### Source data
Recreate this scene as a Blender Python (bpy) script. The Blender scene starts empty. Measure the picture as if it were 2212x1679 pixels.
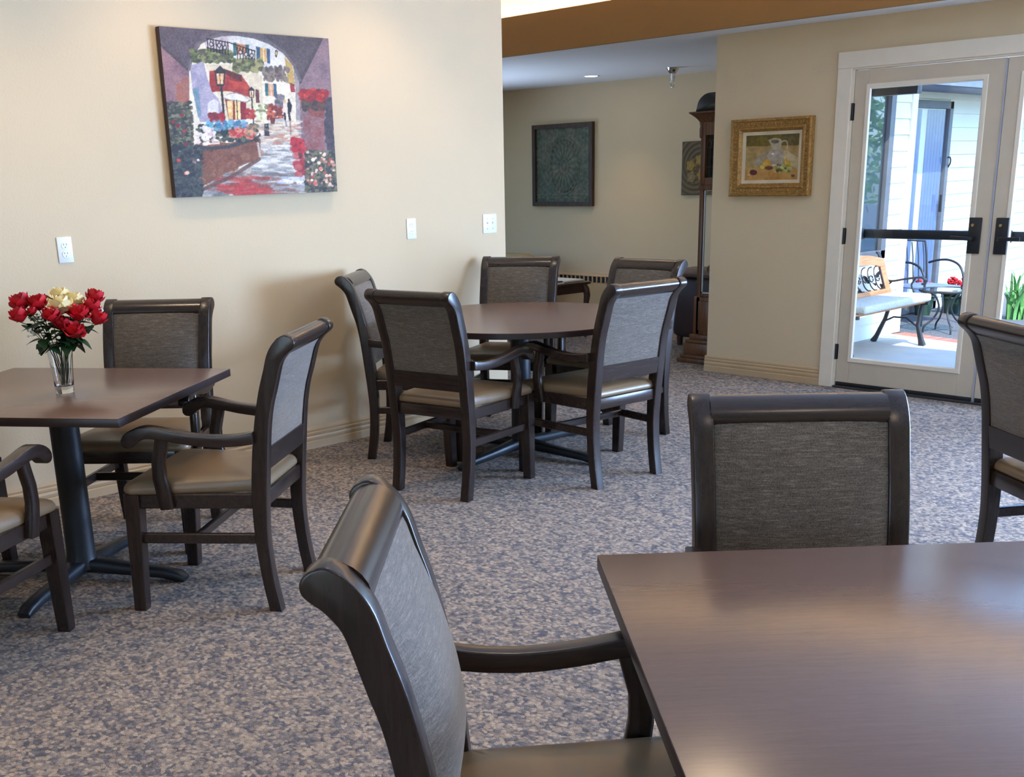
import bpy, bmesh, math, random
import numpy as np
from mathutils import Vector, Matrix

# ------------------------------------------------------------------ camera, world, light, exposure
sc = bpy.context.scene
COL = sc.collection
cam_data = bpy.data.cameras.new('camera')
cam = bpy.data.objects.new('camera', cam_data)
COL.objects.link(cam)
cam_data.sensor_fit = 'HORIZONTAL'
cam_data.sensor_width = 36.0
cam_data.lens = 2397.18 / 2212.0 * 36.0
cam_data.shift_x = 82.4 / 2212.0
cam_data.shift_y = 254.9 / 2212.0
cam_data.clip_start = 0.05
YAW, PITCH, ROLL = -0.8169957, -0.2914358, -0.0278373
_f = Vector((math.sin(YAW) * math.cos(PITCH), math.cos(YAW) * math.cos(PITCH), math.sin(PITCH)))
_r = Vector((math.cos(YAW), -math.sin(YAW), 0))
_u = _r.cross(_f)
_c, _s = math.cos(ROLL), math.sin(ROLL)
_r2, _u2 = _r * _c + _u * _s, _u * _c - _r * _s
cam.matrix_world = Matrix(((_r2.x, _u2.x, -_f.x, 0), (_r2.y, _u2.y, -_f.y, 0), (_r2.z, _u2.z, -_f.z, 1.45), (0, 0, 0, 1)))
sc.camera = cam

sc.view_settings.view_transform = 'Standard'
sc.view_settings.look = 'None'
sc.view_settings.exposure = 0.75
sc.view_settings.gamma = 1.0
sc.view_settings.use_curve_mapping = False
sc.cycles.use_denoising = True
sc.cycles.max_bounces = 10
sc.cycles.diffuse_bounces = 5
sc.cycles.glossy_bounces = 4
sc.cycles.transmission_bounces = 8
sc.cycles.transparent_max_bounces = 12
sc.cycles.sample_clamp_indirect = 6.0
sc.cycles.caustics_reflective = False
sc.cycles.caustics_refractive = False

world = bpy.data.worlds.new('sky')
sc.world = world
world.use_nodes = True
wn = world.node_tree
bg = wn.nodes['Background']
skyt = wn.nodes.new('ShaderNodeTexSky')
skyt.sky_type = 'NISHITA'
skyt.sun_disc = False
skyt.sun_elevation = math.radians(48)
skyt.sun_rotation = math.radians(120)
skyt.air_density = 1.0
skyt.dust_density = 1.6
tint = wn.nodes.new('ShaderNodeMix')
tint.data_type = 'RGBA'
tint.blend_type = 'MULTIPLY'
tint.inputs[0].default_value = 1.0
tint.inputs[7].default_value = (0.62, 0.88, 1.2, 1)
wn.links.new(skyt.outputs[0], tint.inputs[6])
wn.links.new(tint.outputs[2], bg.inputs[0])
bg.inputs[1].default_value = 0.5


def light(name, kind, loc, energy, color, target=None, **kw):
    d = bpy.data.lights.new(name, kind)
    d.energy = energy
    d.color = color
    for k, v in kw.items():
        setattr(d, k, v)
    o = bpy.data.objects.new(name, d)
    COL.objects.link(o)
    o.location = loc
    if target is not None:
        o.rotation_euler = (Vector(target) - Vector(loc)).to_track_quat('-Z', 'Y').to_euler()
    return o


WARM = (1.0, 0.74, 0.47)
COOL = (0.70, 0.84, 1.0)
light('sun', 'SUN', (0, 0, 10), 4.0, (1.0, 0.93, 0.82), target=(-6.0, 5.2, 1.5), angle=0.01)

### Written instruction
Transcribe the preceding listing in its entirety and with exact wording, leaving out pictures.

### Correct answer
Recreate this scene as a Blender Python (bpy) script. The Blender scene starts empty. Measure the picture as if it were 2212x1679 pixels.
import bpy, bmesh, math, random
import numpy as np
from mathutils import Vector, Matrix

# ------------------------------------------------------------------ camera, world, light, exposure
sc = bpy.context.scene
COL = sc.collection
cam_data = bpy.data.cameras.new('camera')
cam = bpy.data.objects.new('camera', cam_data)
COL.objects.link(cam)
cam_data.sensor_fit = 'HORIZONTAL'
cam_data.sensor_width = 36.0
cam_data.lens = 2397.18 / 2212.0 * 36.0
cam_data.shift_x = 82.4 / 2212.0
cam_data.shift_y = 254.9 / 2212.0
cam_data.clip_start = 0.05
YAW, PITCH, ROLL = -0.8169957, -0.2914358, -0.0278373
_f = Vector((math.sin(YAW) * math.cos(PITCH), math.cos(YAW) * math.cos(PITCH), math.sin(PITCH)))
_r = Vector((math.cos(YAW), -math.sin(YAW), 0))
_u = _r.cross(_f)
_c, _s = math.cos(ROLL), math.sin(ROLL)
_r2, _u2 = _r * _c + _u * _s, _u * _c - _r * _s
cam.matrix_world = Matrix(((_r2.x, _u2.x, -_f.x, 0), (_r2.y, _u2.y, -_f.y, 0), (_r2.z, _u2.z, -_f.z, 1.45), (0, 0, 0, 1)))
sc.camera = cam

sc.view_settings.view_transform = 'Standard'
sc.view_settings.look = 'None'
sc.view_settings.exposure = 0.75
sc.view_settings.gamma = 1.0
sc.view_settings.use_curve_mapping = False
sc.cycles.use_denoising = True
sc.cycles.max_bounces = 10
sc.cycles.diffuse_bounces = 5
sc.cycles.glossy_bounces = 4
sc.cycles.transmission_bounces = 8
sc.cycles.transparent_max_bounces = 12
sc.cycles.sample_clamp_indirect = 6.0
sc.cycles.caustics_reflective = False
sc.cycles.caustics_refractive = False

world = bpy.data.worlds.new('sky')
sc.world = world
world.use_nodes = True
wn = world.node_tree
bg = wn.nodes['Background']
skyt = wn.nodes.new('ShaderNodeTexSky')
skyt.sky_type = 'NISHITA'
skyt.sun_disc = False
skyt.sun_elevation = math.radians(48)
skyt.sun_rotation = math.radians(120)
skyt.air_density = 1.0
skyt.dust_density = 1.6
tint = wn.nodes.new('ShaderNodeMix')
tint.data_type = 'RGBA'
tint.blend_type = 'MULTIPLY'
tint.inputs[0].default_value = 1.0
tint.inputs[7].default_value = (0.62, 0.88, 1.2, 1)
wn.links.new(skyt.outputs[0], tint.inputs[6])
wn.links.new(tint.outputs[2], bg.inputs[0])
bg.inputs[1].default_value = 0.5


def light(name, kind, loc, energy, color, target=None, **kw):
    d = bpy.data.lights.new(name, kind)
    d.energy = energy
    d.color = color
    for k, v in kw.items():
        setattr(d, k, v)
    o = bpy.data.objects.new(name, d)
    COL.objects.link(o)
    o.location = loc
    if target is not None:
        o.rotation_euler = (Vector(target) - Vector(loc)).to_track_quat('-Z', 'Y').to_euler()
    return o


WARM = (1.0, 0.74, 0.47)
COOL = (0.70, 0.84, 1.0)
light('sun', 'SUN', (0, 0, 10), 4.0, (1.0, 0.93, 0.82), target=(-6.0, 5.2, 1.5), angle=0.01)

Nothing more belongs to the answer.